YOUR GOAL: Return only the lines from the top of the material through the line marked by "scene.camera = cam", unaltered.

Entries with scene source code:
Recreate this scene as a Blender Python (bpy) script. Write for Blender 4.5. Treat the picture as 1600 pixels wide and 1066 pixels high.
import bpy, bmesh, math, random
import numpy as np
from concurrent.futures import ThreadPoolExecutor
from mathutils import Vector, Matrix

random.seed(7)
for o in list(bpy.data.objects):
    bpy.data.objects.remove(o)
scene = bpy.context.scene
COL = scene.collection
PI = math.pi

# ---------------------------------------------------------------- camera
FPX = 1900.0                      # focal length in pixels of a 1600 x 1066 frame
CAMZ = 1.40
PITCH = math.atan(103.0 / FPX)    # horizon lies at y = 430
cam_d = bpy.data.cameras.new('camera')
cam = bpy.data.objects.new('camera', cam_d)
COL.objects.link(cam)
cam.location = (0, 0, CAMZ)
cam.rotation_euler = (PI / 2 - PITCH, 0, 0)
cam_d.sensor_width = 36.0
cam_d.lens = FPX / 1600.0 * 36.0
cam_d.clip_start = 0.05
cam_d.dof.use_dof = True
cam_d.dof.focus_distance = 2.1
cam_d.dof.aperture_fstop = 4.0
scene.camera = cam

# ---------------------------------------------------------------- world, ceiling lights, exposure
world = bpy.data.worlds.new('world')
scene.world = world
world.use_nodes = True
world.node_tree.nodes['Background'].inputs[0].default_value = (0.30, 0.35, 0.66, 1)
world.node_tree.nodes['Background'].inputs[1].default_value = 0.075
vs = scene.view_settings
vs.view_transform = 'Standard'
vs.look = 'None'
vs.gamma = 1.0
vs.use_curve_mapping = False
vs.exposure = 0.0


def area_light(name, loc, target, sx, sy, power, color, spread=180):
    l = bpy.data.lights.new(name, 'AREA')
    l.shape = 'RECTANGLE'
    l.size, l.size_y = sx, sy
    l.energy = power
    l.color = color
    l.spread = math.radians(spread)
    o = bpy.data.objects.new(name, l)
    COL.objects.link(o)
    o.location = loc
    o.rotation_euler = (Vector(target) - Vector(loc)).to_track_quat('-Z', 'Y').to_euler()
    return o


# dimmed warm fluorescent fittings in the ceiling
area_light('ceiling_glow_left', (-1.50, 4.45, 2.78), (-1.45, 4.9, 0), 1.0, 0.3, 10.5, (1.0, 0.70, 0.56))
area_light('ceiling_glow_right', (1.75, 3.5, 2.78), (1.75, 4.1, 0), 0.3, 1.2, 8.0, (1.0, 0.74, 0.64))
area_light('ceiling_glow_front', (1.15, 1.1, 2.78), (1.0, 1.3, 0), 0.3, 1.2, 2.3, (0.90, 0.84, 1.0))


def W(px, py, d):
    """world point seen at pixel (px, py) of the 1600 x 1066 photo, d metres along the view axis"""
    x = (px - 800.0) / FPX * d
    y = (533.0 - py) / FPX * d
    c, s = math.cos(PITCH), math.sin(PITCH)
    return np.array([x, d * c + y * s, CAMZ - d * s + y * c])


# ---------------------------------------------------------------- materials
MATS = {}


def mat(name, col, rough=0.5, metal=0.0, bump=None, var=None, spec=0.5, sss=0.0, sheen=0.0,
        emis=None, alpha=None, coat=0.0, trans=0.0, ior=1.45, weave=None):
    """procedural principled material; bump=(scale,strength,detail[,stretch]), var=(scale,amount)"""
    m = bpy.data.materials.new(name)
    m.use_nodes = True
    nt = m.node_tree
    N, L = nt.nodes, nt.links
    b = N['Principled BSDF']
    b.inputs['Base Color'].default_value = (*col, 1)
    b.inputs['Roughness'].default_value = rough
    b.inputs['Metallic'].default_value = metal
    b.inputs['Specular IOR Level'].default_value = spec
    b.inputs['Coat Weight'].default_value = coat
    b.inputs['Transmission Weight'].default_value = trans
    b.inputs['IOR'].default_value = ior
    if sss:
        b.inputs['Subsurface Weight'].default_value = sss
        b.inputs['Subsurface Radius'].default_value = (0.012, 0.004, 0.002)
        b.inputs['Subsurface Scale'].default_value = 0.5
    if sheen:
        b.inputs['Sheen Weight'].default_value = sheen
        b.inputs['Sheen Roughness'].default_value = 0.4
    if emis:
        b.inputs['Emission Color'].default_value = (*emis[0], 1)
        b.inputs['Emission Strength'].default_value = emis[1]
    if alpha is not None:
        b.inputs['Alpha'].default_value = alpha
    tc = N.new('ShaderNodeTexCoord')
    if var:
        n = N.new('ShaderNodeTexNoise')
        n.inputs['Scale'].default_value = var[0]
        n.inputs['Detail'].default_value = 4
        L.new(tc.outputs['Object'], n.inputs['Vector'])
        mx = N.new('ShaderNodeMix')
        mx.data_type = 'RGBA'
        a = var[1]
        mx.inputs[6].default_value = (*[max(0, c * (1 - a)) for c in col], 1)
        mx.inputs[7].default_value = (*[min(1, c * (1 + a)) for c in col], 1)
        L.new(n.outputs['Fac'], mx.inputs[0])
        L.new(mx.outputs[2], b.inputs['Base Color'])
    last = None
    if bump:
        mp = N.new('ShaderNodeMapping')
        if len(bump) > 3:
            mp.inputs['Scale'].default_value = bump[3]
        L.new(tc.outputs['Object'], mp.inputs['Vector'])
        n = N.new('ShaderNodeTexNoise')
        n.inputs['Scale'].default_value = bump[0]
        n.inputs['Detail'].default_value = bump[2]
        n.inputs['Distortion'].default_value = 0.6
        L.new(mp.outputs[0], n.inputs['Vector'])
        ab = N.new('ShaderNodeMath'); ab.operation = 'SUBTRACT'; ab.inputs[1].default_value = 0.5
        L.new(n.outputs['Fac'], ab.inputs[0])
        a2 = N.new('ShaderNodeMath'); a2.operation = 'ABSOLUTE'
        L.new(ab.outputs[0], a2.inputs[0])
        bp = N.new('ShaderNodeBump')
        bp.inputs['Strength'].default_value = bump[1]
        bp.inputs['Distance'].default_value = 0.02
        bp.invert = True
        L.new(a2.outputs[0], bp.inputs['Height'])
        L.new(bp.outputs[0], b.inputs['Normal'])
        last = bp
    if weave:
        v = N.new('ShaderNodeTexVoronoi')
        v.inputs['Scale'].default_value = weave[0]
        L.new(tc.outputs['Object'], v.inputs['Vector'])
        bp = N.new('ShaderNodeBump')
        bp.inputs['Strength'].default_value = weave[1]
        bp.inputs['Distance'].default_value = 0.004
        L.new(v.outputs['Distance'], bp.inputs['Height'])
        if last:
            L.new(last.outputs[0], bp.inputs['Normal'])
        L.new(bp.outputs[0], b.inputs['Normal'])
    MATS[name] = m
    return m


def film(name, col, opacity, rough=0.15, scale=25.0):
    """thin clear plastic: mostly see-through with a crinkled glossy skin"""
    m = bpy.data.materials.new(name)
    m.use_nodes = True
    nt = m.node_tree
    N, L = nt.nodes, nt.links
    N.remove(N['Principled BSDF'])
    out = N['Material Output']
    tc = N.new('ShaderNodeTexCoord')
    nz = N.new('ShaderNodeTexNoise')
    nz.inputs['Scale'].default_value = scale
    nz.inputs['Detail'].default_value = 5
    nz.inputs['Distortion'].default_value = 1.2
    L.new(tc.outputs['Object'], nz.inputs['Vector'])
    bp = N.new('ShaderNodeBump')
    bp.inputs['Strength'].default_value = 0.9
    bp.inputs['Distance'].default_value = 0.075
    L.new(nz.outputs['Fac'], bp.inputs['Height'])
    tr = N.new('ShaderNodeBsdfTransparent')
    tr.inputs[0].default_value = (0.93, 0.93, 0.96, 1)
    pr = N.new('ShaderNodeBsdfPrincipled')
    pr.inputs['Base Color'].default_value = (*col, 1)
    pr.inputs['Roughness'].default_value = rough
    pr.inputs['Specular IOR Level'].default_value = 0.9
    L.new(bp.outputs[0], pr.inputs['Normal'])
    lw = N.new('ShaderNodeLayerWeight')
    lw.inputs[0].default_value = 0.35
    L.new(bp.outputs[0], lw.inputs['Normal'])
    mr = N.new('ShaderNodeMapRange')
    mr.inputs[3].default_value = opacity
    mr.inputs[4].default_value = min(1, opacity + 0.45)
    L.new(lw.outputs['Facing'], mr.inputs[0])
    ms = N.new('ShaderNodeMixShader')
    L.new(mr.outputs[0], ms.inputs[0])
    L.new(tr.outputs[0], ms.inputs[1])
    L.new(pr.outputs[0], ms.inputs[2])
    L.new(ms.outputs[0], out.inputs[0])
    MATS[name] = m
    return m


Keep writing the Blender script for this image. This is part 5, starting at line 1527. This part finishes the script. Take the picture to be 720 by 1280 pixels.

RESULT FOR THIS EXERCISE:
Recreate this scene as a Blender Python (bpy) script. Write for Blender 4.5. Treat the picture as 1600 pixels wide and 1066 pixels high.
import bpy, bmesh, math, random
import numpy as np
from concurrent.futures import ThreadPoolExecutor
from mathutils import Vector, Matrix

random.seed(7)
for o in list(bpy.data.objects):
    bpy.data.objects.remove(o)
scene = bpy.context.scene
COL = scene.collection
PI = math.pi

# ---------------------------------------------------------------- camera
FPX = 1900.0                      # focal length in pixels of a 1600 x 1066 frame
CAMZ = 1.40
PITCH = math.atan(103.0 / FPX)    # horizon lies at y = 430
cam_d = bpy.data.cameras.new('camera')
cam = bpy.data.objects.new('camera', cam_d)
COL.objects.link(cam)
cam.location = (0, 0, CAMZ)
cam.rotation_euler = (PI / 2 - PITCH, 0, 0)
cam_d.sensor_width = 36.0
cam_d.lens = FPX / 1600.0 * 36.0
cam_d.clip_start = 0.05
cam_d.dof.use_dof = True
cam_d.dof.focus_distance = 2.1
cam_d.dof.aperture_fstop = 4.0
scene.camera = cam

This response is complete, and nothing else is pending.